* Stated task
Make an exact copy of the data below, leaving out every picture.
■ ■ ■ ■ ■ ■ ■
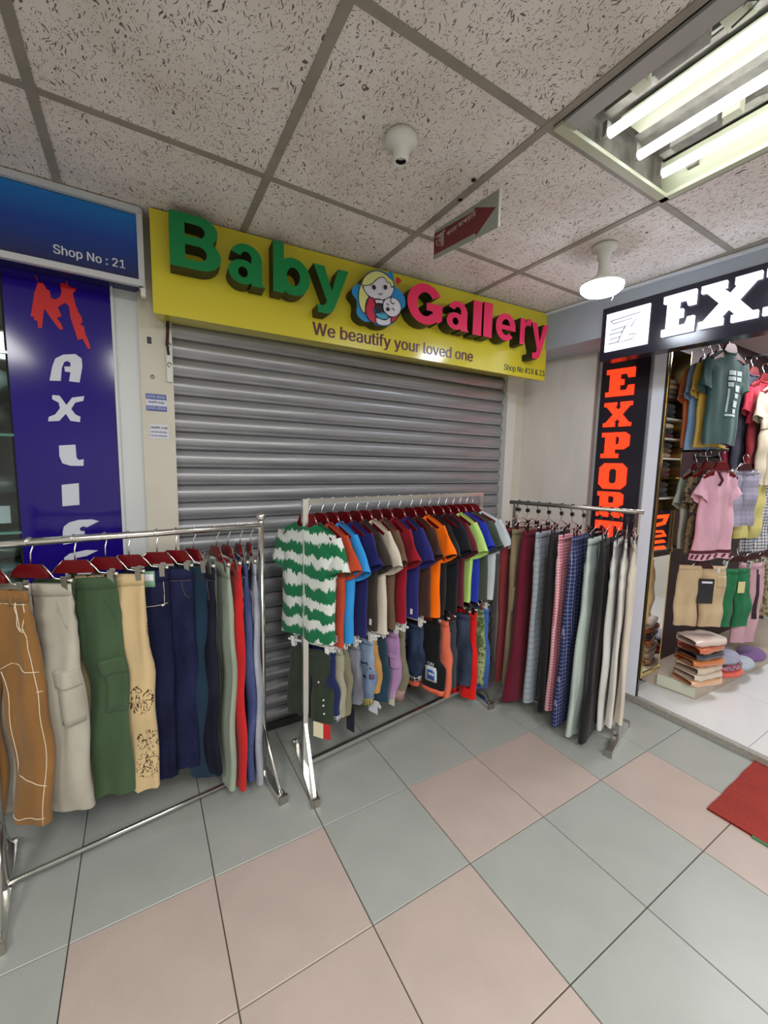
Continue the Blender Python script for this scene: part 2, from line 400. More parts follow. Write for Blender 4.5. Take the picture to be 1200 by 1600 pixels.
# ------------------------------------------------------------------ yellow sign "Baby Gallery"
SL, SR = (.071, 1.873), (2.19, 1.746)
M = frame2d(SL, SR)
sg = empty('shop_sign', (.071, 1.873, 1.98)); tag(sg, 'yellow box sign reading Baby Gallery above the grey shutter', 'sign')
Ms = Matrix.Translation((-.071, -1.873, -1.98)) @ M
def onS(x, z, y=0): return Ms @ Vector((x, y, z))
W_ = 2.123
b = MB()
fb = [Vector(onS(0, 1.981)), Vector(onS(W_, 1.959)), Vector((2.19-.071, .17, .04)), Vector((.03, .17, .02))]
ft_ = [Vector(onS(0, 2.356)), Vector(onS(W_, 2.356)), Vector((2.19-.071, .17, .376)), Vector((.03, .17, .376))]
b.hexa(fb, ft_); b.build('sign_box', YEL, sg)
GRN = mat('green letter acrylic', rgb(0, 122, 62), .22); RED = mat('red pink letter acrylic', rgb(226, 42, 92), .22)
DKG = mat('dark green letter side', rgb(30, 34, 22), .5)
def arc(cx, cz, rx, rz, a0, a1, n=18): return [(cx+rx*math.cos(math.radians(a0+(a1-a0)*i/n)), cz+rz*math.sin(math.radians(a0+(a1-a0)*i/n))) for i in range(n+1)]
def ringarc(cx, cz, rx, rz, tx, tz, a0, a1): return [arc(cx, cz, rx, rz, a0, a1, 30)+arc(cx, cz, rx-tx, rz-tz, a1, a0, 30)]
def ringfull(cx, cz, rx, rz, tx, tz): return [arc(cx, cz, rx, rz, 0, 348, 29), arc(cx, cz, rx-tx, rz-tz, 0, 348, 29)]
def rect(x0, z0_, x1, z1_): return [[(x0, z0_), (x1, z0_), (x1, z1_), (x0, z1_)]]
BOLD = {
 'B': [[[(0, 0), (0, 1), (.56, 1)]+arc(.56, .745, .38, .255, 90, -25)[1:]+[(.84, .56)]+arc(.58, .29, .42, .29, 55, -90)[1:], [(.29, .60), (.54, .60)]+arc(.54, .715, .14, .115, -90, 90)+[(.29, .83)], [(.29, .17), (.56, .17)]+arc(.56, .305, .15, .135, -90, 90)+[(.29, .44)]]],
 'a': [rect(.62, .06, .92, .66), ringarc(.48, .62, .44, .38, .28, .19, -3, 158), ringfull(.39, .30, .39, .30, .26, .17), [[(.60, 0), (.68, .12), (.92, .3), (.93, .1), (1.0, 0)]]],
 'b': [rect(0, 0, .29, 1), ringfull(.54, .365, .46, .375, .28, .19)],
 'y': [[[(0, 1), (.31, 1), (.52, .50), (.70, 1), (1, 1), (.64, .22), (.56, .08), (.42, 0), (.13, .0), (.11, .165), (.27, .165), (.35, .21), (.38, .28)]]],
 'G': [ringarc(.5, .5, .5, .5, .27, .205, 33, 318), rect(.53, .36, .98, .55), [[(.70, .55), (.98, .55), (.98, .16), (.86, .08), (.70, .2)]]],
 'l': [rect(0, 0, 1, 1)],
 'e': [ringarc(.5, .5, .5, .5, .28, .21, -6, 318), rect(.14, .40, 1.0, .57)],
 'r': [rect(0, 0, .42, .97), [[(.30, .5), (.42, .62), (.56, .74), (.74, .77), (.93, .72), (1.0, .97), (.84, 1.0), (.66, .98), (.5, .88), (.40, .74)]]]}
LDEP = .08
def letter(ch, x0, x1, z0_, z1_, m):
    k_ = .9755; x0, x1 = .041+(x0-.041)*k_, .041+(x1-.041)*k_; z0_, z1_ = 1.415+(z0_-1.415)*k_, 1.415+(z1_-1.415)*k_
    b = MB(); nrm = None
    for k, pls in enumerate(BOLD[ch]):
        o = flat('letter', DKG, [[(x0+(x1-x0)*x, z0_+(z1_-z0_)*z) for x, z in pl] for pl in pls], LDEP)
        b.add([v.co + Vector((0, -.0002*k, 0)) for v in o.data.vertices], [tuple(p_.vertices) for p_ in o.data.polygons]); me = o.data; bpy.data.objects.remove(o); bpy.data.meshes.remove(me)
    b.xf(Ms); o = b.build('letter', DKG, sg); me = o.data; me.materials.append(m); nrm = (Ms.to_3x3() @ Vector((0, -1, 0))).normalized()
    for p_ in me.polygons:
        if p_.normal.dot(nrm) > .9: p_.material_index = 1
    return o
for ch, a, b_, c_, d_ in [('B', .064, .245, 2.156, 2.352), ('a', .271, .416, 2.14, 2.297), ('b', .449, .609, 2.139, 2.342), ('y', .624, .79, 2.09, 2.29)]: letter(ch, a, b_, c_, d_, GRN)
for ch, a, b_, c_, d_ in [('G', 1.104, 1.318, 2.132, 2.327), ('a', 1.343, 1.489, 2.137, 2.282), ('l', 1.516, 1.576, 2.133, 2.31), ('l', 1.59, 1.651, 2.134, 2.315), ('e', 1.678, 1.826, 2.135, 2.283), ('r', 1.862, 1.95, 2.134, 2.284), ('y', 1.953, 2.09, 2.068, 2.272)]: letter(ch, a, b_, c_, d_, RED)
PLUM = mat('plum print', rgb(84, 24, 44), .3)
text('tagline', 'We beautify your loved one', PLUM, (.632, 1.552, 1.985, 2.058), .0012, Ms, sg, .028)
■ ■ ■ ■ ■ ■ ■
* Task result
Continue the Blender Python script for this scene: part 2, from line 400. More parts follow. Write for Blender 4.5. Take the picture to be 1200 by 1600 pixels.
# ------------------------------------------------------------------ yellow sign "Baby Gallery"
SL, SR = (.071, 1.873), (2.19, 1.746)
M = frame2d(SL, SR)
sg = empty('shop_sign', (.071, 1.873, 1.98)); tag(sg, 'yellow box sign reading Baby Gallery above the grey shutter', 'sign')
Ms = Matrix.Translation((-.071, -1.873, -1.98)) @ M
def onS(x, z, y=0): return Ms @ Vector((x, y, z))
W_ = 2.123
b = MB()
fb = [Vector(onS(0, 1.981)), Vector(onS(W_, 1.959)), Vector((2.19-.071, .17, .04)), Vector((.03, .17, .02))]
ft_ = [Vector(onS(0, 2.356)), Vector(onS(W_, 2.356)), Vector((2.19-.071, .17, .376)), Vector((.03, .17, .376))]
b.hexa(fb, ft_); b.build('sign_box', YEL, sg)
GRN = mat('green letter acrylic', rgb(0, 122, 62), .22); RED = mat('red pink letter acrylic', rgb(226, 42, 92), .22)
DKG = mat('dark green letter side', rgb(30, 34, 22), .5)
def arc(cx, cz, rx, rz, a0, a1, n=18): return [(cx+rx*math.cos(math.radians(a0+(a1-a0)*i/n)), cz+rz*math.sin(math.radians(a0+(a1-a0)*i/n))) for i in range(n+1)]
def ringarc(cx, cz, rx, rz, tx, tz, a0, a1): return [arc(cx, cz, rx, rz, a0, a1, 30)+arc(cx, cz, rx-tx, rz-tz, a1, a0, 30)]
def ringfull(cx, cz, rx, rz, tx, tz): return [arc(cx, cz, rx, rz, 0, 348, 29), arc(cx, cz, rx-tx, rz-tz, 0, 348, 29)]
def rect(x0, z0_, x1, z1_): return [[(x0, z0_), (x1, z0_), (x1, z1_), (x0, z1_)]]
BOLD = {
 'B': [[[(0, 0), (0, 1), (.56, 1)]+arc(.56, .745, .38, .255, 90, -25)[1:]+[(.84, .56)]+arc(.58, .29, .42, .29, 55, -90)[1:], [(.29, .60), (.54, .60)]+arc(.54, .715, .14, .115, -90, 90)+[(.29, .83)], [(.29, .17), (.56, .17)]+arc(.56, .305, .15, .135, -90, 90)+[(.29, .44)]]],
 'a': [rect(.62, .06, .92, .66), ringarc(.48, .62, .44, .38, .28, .19, -3, 158), ringfull(.39, .30, .39, .30, .26, .17), [[(.60, 0), (.68, .12), (.92, .3), (.93, .1), (1.0, 0)]]],
 'b': [rect(0, 0, .29, 1), ringfull(.54, .365, .46, .375, .28, .19)],
 'y': [[[(0, 1), (.31, 1), (.52, .50), (.70, 1), (1, 1), (.64, .22), (.56, .08), (.42, 0), (.13, .0), (.11, .165), (.27, .165), (.35, .21), (.38, .28)]]],
 'G': [ringarc(.5, .5, .5, .5, .27, .205, 33, 318), rect(.53, .36, .98, .55), [[(.70, .55), (.98, .55), (.98, .16), (.86, .08), (.70, .2)]]],
 'l': [rect(0, 0, 1, 1)],
 'e': [ringarc(.5, .5, .5, .5, .28, .21, -6, 318), rect(.14, .40, 1.0, .57)],
 'r': [rect(0, 0, .42, .97), [[(.30, .5), (.42, .62), (.56, .74), (.74, .77), (.93, .72), (1.0, .97), (.84, 1.0), (.66, .98), (.5, .88), (.40, .74)]]]}
LDEP = .08
def letter(ch, x0, x1, z0_, z1_, m):
    k_ = .9755; x0, x1 = .041+(x0-.041)*k_, .041+(x1-.041)*k_; z0_, z1_ = 1.415+(z0_-1.415)*k_, 1.415+(z1_-1.415)*k_
    b = MB(); nrm = None
    for k, pls in enumerate(BOLD[ch]):
        o = flat('letter', DKG, [[(x0+(x1-x0)*x, z0_+(z1_-z0_)*z) for x, z in pl] for pl in pls], LDEP)
        b.add([v.co + Vector((0, -.0002*k, 0)) for v in o.data.vertices], [tuple(p_.vertices) for p_ in o.data.polygons]); me = o.data; bpy.data.objects.remove(o); bpy.data.meshes.remove(me)
    b.xf(Ms); o = b.build('letter', DKG, sg); me = o.data; me.materials.append(m); nrm = (Ms.to_3x3() @ Vector((0, -1, 0))).normalized()
    for p_ in me.polygons:
        if p_.normal.dot(nrm) > .9: p_.material_index = 1
    return o
for ch, a, b_, c_, d_ in [('B', .064, .245, 2.156, 2.352), ('a', .271, .416, 2.14, 2.297), ('b', .449, .609, 2.139, 2.342), ('y', .624, .79, 2.09, 2.29)]: letter(ch, a, b_, c_, d_, GRN)
for ch, a, b_, c_, d_ in [('G', 1.104, 1.318, 2.132, 2.327), ('a', 1.343, 1.489, 2.137, 2.282), ('l', 1.516, 1.576, 2.133, 2.31), ('l', 1.59, 1.651, 2.134, 2.315), ('e', 1.678, 1.826, 2.135, 2.283), ('r', 1.862, 1.95, 2.134, 2.284), ('y', 1.953, 2.09, 2.068, 2.272)]: letter(ch, a, b_, c_, d_, RED)
PLUM = mat('plum print', rgb(84, 24, 44), .3)
text('tagline', 'We beautify your loved one', PLUM, (.632, 1.552, 1.985, 2.058), .0012, Ms, sg, .028)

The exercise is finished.